Condos, Co-ops and Co-Ownership – Three choices for condo living

July 2019

While it sometimes seems condo buildings are being built everywhere, Toronto does impose limits on where they can exist.


The City of Toronto prohibits conversion of apartment buildings to condominiums.  This protects affordable and mid-range rental units in the city from being converted to non-rental housing.  Co-ownership is a form of high-rise home ownership where condos are not allowed.

Those who choose to purchase a home and desire “condo living” have three options each of which provide unique advantages.

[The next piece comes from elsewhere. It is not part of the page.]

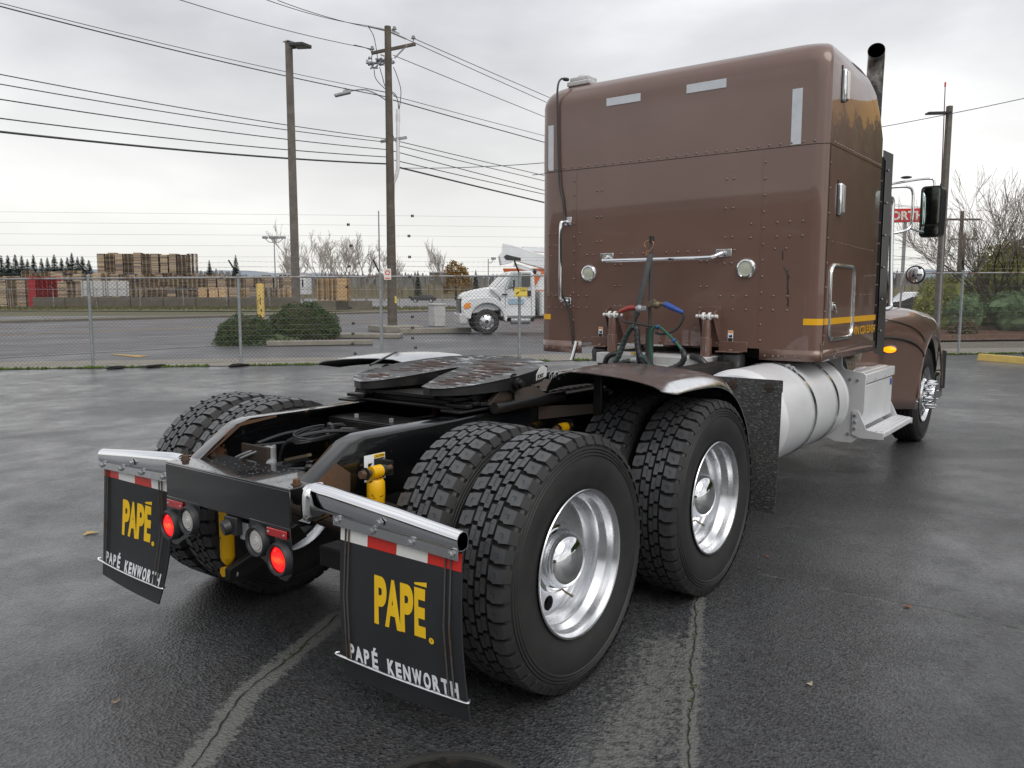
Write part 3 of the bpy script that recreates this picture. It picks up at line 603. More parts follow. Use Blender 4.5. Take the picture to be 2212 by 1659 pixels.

The most popular choice today is to purchase a condo or condominium. You own your unit and receive a deed.  You also share an interest in common elements with all condo corporation members.

Choosing to purchase into a co-op means you own shares in a private company that owns the building and are provided with exclusive rights to occupy a specific unit.  One of the advantages of co-op living is that potential owners are pre-screened by the board.

Co-ownership means owning a percentage of the building.  Your name goes on title for the building and you receive exclusive rights to a unit.  Property taxes are paid as part of monthly maintenance fees.  Heat and hydro costs may also be included.  In some areas the city will not allow older apartment buildings to be retrofitted and sold as condos.  Co-ownership allows these buildings to be retrofitted and sold to those who desire “condo living” in areas where condos are not allowed.  Buyers typically purchase after seeing retrofitted space rather than relying on building plans which can be changed prior to taking possession.

Regardless of how it is achieved. all forms of “condo living” have a governing body; building management; common expenses and maintenance fees; and the right to sell, lease or mortgage units without consent of other residents or owners.